HUD Partnering with DHS

In yet another sign of this tectonic shift in HUD policy, Turner and DHS Secretary Kristi Noem signed a memorandum of understanding (MOU) captioned “American Housing Programs for American Citizens”.

As a HUD press release explains, under that agreement the department will send a full-time staff member to the DHS Incident Command Center (ICC), “to facilitate data sharing and ensure taxpayer-funded housing programs are not used to harbor or benefit illegal aliens”.

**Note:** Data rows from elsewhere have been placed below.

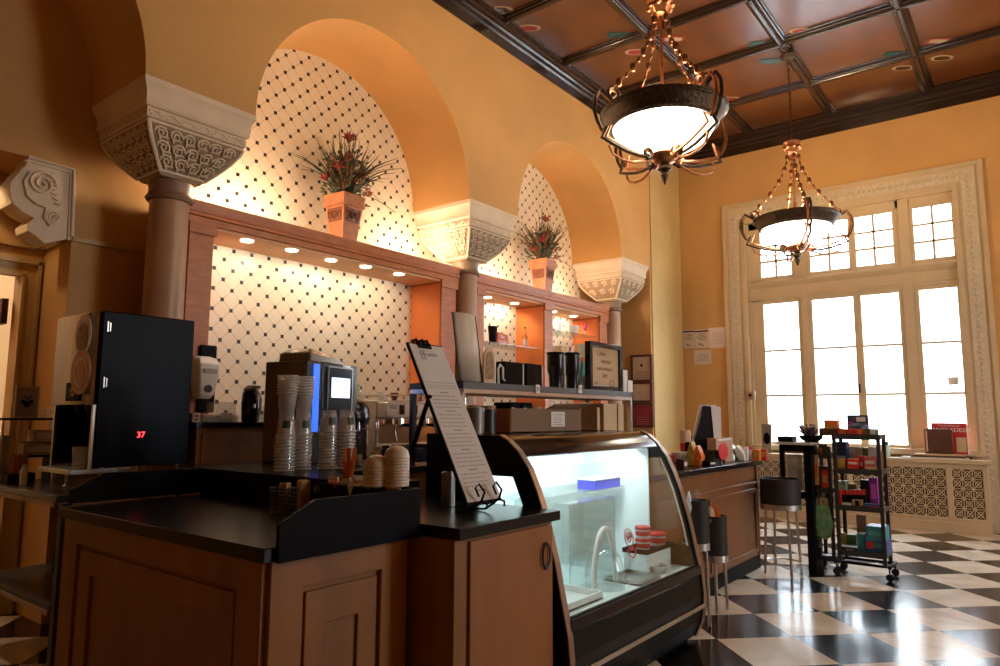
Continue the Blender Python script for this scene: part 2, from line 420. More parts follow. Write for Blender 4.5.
# pale pilaster strip on the room corner
struct(MB().box(9.14, XB-.02, YW-.018, YW, .0, 5.27).build('trim_3', mat('cream_plaster', (.58, .40, .16), .7, var=.08, scale=2)))

# ---- niche back wall: tile between the columns, plaster elsewhere
struct(MB().box(2.42, 8.45, YN, YN+.12, 0, ZC).build('wall_niche', TILEM))
struct(MB().box(8.45, 9.1, YN, YN+.12, 0, ZC).build('wall_niche_end', WALL))
k = MB().box(1.85, 2.42, YN, YN+.47, 0, ZC).box(-.6, 1.85, YN, YN+.47, 3.0, ZC).box(-4, -.6, YN, YN+.47, 0, ZC)
struct(k.build('wall_doorway', WALL))
# deeper wall with a door opening
YD = 5.60
k = MB().box(1.72, 2.0, YD, YD+.12, 0, 3.3).box(.76, 1.72, YD, YD+.12, 2.3, 3.3).box(-.6, .76, YD, YD+.12, 0, 3.3)
struct(k.build('wall_door', WALL))
k = MB()
k.ring_prism([(.64, 0), (1.845, 0), (1.845, 2.42), (.64, 2.42)], [(.76, 0), (1.72, 0), (1.72, 2.30), (.76, 2.30)], 'xz', YD-.02, YD)
k.box(1.72, 1.735, YD-.035, YD-.02, 0, 2.3).box(1.81, 1.83, YD-.04, YD-.02, 0, 2.4).box(.66, 1.83, YD-.04, YD-.02, 2.38, 2.41).box(.76, 1.735, YD-.035, YD-.02, 2.285, 2.3)
struct(k.build('trim_4', mat('tan_casing_paint', (.50, .32, .12), .45)))
# hall beyond the door
k = MB().box(-1, 3.2, 7.4, 7.5, 0, 3.3).box(3.1, 3.2, YD+.12, 7.4, 0, 3.3).box(-1.1, -1, YD+.12, 7.4, 0, 3.3)
struct(k.build('wall_hall', mat('pale_hall_paint', (.75, .62, .42), .7)))
struct(MB().box(-1.1, 3.2, YD, 7.5, 3.3, 3.4).build('ceiling_hall', WALL))
# picture-rail running round the doorway
k = MB().box(1.84, 2.31, YN-.025, YN, 2.495, 2.525).box(1.825, 1.85, YN-.025, YD, 2.495, 2.525).box(.0, 1.84, YD-.025, YD, 2.495, 2.525)
struct(k.build('trim_5', mat('tan_casing_paint', (.5, .3, .1))))

# carved scroll bracket under the doorway lintel
br = thing('scroll_bracket', 'carved cream stone scroll bracket under the doorway lintel at far left', 'bracket', (1.70, 5.3, 2.56))
def bp(px, py): v = at(px, py, Y=5.11); return (v.x, v.z)
prof = [bp(*q) for q in ((28, 156), (27, 163), (20, 170), (11, 180), (9, 192), (12, 203), (22, 212), (34, 218), (27, 224), (28, 231), (36, 236), (45, 244), (71.5, 238), (74, 169))]
pr = []
for i in range(len(prof)):
    a, c = Vector(prof[i]), Vector(prof[(i+1) % len(prof)])
    pr.append(tuple(a))
MB().prism(pr, 'xz', 5.11, 5.33).build('bracket_body', STONE, br, world=True, bevel=.006)
k = MB()
fr = [bp(*q) for q in ((28, 157), (74, 170), (71.5, 237))]
k.tube([(x, 5.105, z) for x, z in fr], .014, 6); 
k.tube([(x+(-.02), 5.105, z-.028) for x, z in fr], .006, 5)
c1 = bp(42, 184); c2 = bp(52, 218)
for c, r in ((c1, .085), (c2, .045)): k.tube([(u, 5.10, v) for u, v in spiral(c[0], c[1], r, .008, 0, 2.2, 44)], .008, 5)
k.tube([(u, 5.10, v) for u, v in [bp(*q) for q in ((30, 172), (24, 182), (27, 196), (36, 204), (46, 208), (44, 218), (50, 226))]], .008, 5)
for i in range(7):
    q = bp(48+i*1.5, 176+i*5); k.tube([(q[0]-.02, 5.105, q[1]+.02), (q[0]+.01, 5.10, q[1]+.005), (q[0]+.03, 5.105, q[1]+.02)], .006, 5)
k.build('carved_scroll', STONE, br, world=True)

# ---- the remaining walls
WY0, WY1, WZ0, WZ1 = .62, 3.34, .90, 4.24
k = MB().box(XB, XB+.3, WY1, YW+1, 0, ZC).box(XB, XB+.3, YR, WY0, 0, ZC).box(XB, XB+.3, WY0, WY1, 0, WZ0).box(XB, XB+.3, WY0, WY1, WZ1, ZC)
struct(k.build('wall_back', WALL))
k = MB().box(XR, 5.5, YR-.3, YR, 0, ZC).box(7.0, XB+.3, YR-.3, YR, 0, ZC).box(5.5, 7.0, YR-.3, YR, 0, .9).box(5.5, 7.0, YR-.3, YR, 4.0, ZC)
struct(k.build('wall_right', WALL))
win2 = bpy.data.objects.new('added_window', None); COL.objects.link(win2); win2.location = (6.25, YR, .9); struct(win2)  # unseen side window, added for cool daylight from the right
k = MB().frame(5.5, 7.0, .9, 4.0, YR-.16, YR-.06, .08)
for x in (6.25,): k.box(x-.05, x+.05, YR-.15, YR-.07, .9, 4.0)
for z in (1.7, 2.4, 3.1, 3.2): k.box(5.5, 7.0, YR-.15, YR-.08, z-.02, z+.02)
k.build('window_frame', TRIMM, win2, world=True)
MB().box(5.52, 6.98, YR-.12, YR-.116, .92, 3.98).build('pane', CLEAR, win2, world=True)
struct(MB().box(-2, 14, -12, YR-.3, -.1, 0).build('ground_side', TRIMM))
struct(MB().box(XR-.2, XR, YR, 8.2, 0, ZC).build('wall_rear', WALL))
struct(MB().box(XB-.03, XB, YR, .38, 0, .22).box(XB-.02, XB, YR, .38, .22, .26).build('baseboard_back', TRIMM))
struct(MB().box(9.08, 9.1, YW, YN, 0, .22).build('baseboard_stub', TRIMM))

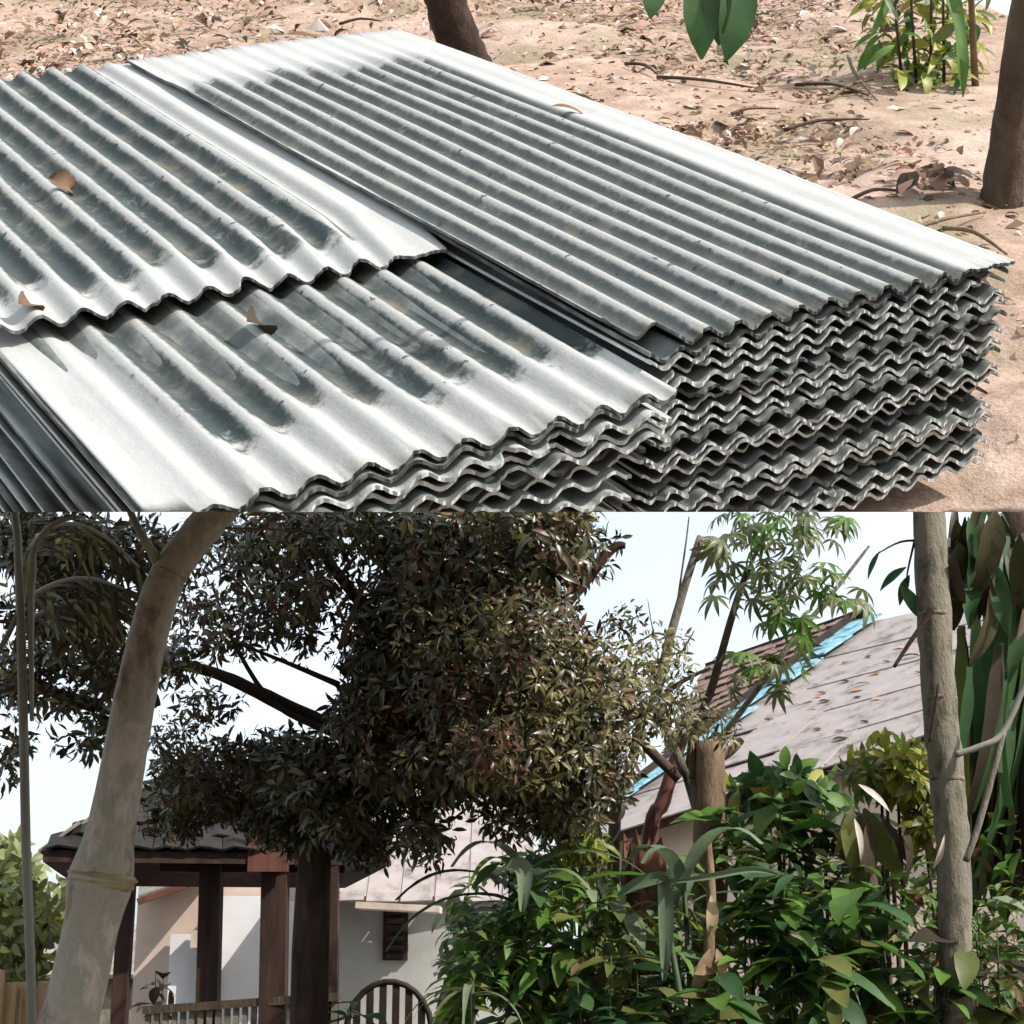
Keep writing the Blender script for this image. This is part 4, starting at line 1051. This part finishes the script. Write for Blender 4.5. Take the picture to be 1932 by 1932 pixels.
# --- cassava stems with palmate leaves
def palmate():
    mb = MB()
    tv, tf = leaf_tpl(4, .20, .3, .9)
    for k in range(7):
        a = R(-105 + 35 * k); c, s = math.cos(a), math.sin(a); L = 1 - .12 * abs(k - 3)
        mb.add([(L * (c * v[0] - s * v[1]), L * (s * v[0] + c * v[1]), L * v[2] * 1.0) for v in tv], tf)
    me = bpy.data.meshes.new('leaf'); me.from_pydata(mb.v, [], mb.f); me.materials.append(M['cass'])
    me.polygons.foreach_set('use_smooth', [True] * len(me.polygons))
    return me
PALM = palmate(); PALMG = PALM.copy(); PALMG.materials[0] = M['g1']
def cassava():
    D = 9.6
    base = P(1300, 1940, D); base.z = 0
    root = root_at('cassava_plant', base, 'bare forked cassava shrub with thin leafy tops in front of the roof', 'shrub')
    def st(path, r, name='stem', mat='bark_brown', dd=0):
        mb = MB(); s = spline([P(x, y, D + dd) for x, y in path], 5); mb.tube(s, [q_ * .68 for q_ in lerpl(r, len(s))], 8, jit=.05); add_mb(mb, root, name, M[mat])
    mb = MB(); s = spline([base + Vector((0, 0, -.05)), P(1340, 1700, D), P(1340, 1580, D), P(1338, 1400, D)], 5); mb.tube(s, lerpl([.115, .10, .10, .085], len(s)), 12, jit=.06); add_mb(mb, root, 'trunk', M['bark_tan'])
    st([(1325, 1560), (1300, 1470), (1285, 1440), (1240, 1330), (1255, 1240), (1285, 1130), (1322, 1012)], [.05, .05, .045, .035, .045, .04, .035], mat='bark_grey')
    st([(1302, 1470), (1310, 1390), (1345, 1290), (1385, 1150), (1412, 1070)], [.05, .045, .038, .032, .026], mat='bark_brown')
    st([(1330, 1430), (1400, 1340), (1495, 1210), (1570, 1120), (1640, 1030)], [.03, .028, .026, .02, .012], mat='bark_grey', dd=.3)
    st([(1338, 1440), (1375, 1420), (1400, 1395)], [.05, .04, .03], mat='bark_tan')
    st([(1282, 1470), (1230, 1420), (1205, 1400)], [.05, .045, .035], mat='bark_brown')
    st([(1240, 1330), (1262, 1240), (1292, 1040), (1300, 975)], [.012, .012, .009, .006], mat='bark_tan', dd=.1)
    st([(1275, 1250), (1310, 1190)], [.012, .005]); st([(1262, 1200), (1235, 1195), (1205, 1212), (1180, 1220)], [.012, .01, .008, .004], mat='bark_grey')
    st([(1242, 1225), (1230, 1180), (1222, 1130)], [.008, .006, .003], mat='bark_grey')
    tops = [(1412, 1075, 22, 70, 70), (1470, 1000, 14, 60, 50), (1510, 1030, 16, 70, 60), (1340, 1030, 6, 30, 30), (1470, 1140, 9, 50, 40), (1600, 1120, 8, 40, 40), (1420, 980, 12, 60, 30), (1520, 1100, 8, 40, 40), (1555, 975, 8, 50, 25), (1480, 1220, 7, 40, 40), (1420, 1270, 9, 50, 40)]
    st([(1412, 1075), (1440, 1020), (1480, 970)], [.018, .014, .01], mat='bark_grey'); st([(1440, 1020), (1500, 1030), (1520, 1060)], [.008, .006, .004], mat='bark_grey')
    for (x, y, n, rx, ry) in tops:
        c = P(x, y, D)
        for k in range(n):
            p = P(x + random.uniform(-rx, rx), y + random.uniform(-ry, ry), D + random.uniform(-.35, .35))
            dv = (p - c) + Vector((random.uniform(-.1, .1), random.uniform(-.1, .1), -.15))
            o = link('leaf', PALM if random.random() < .75 else PALMG, root); o.matrix_local = root.matrix_world.inverted() @ lmat(p, dv, Vector((random.uniform(-.5, .5), random.uniform(-.6, .3), 1)), random.uniform(.11, .2))
cassava()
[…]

Consistent with other warnings she has issued of late, Noem highlighted the ultimate implications of this new HUD/DHS partnership:

The entire government will work together to identify abuse and exploitation of public benefits and make sure those in this country illegally are not receiving federal benefits or other financial incentives to stay illegally. If you are an illegal immigrant, you should leave now. The gravy train is over.

I should note that HUD cites September congressional testimony by my colleague Steven Camarota in which he estimated that “59 percent of households headed by illegal immigrants use one or more welfare programs, creating roughly $42 billion in costs”. When Camarota talks, apparently HUD listens.

When Trump promised to bring all the authorities at his disposal to bear in addressing the unauthorized population in the United States, he meant it. Refusing to federally insure mortgages for aliens without lawful status is low-hanging fruit, but it definitely sends a message: “The gravy train is over.”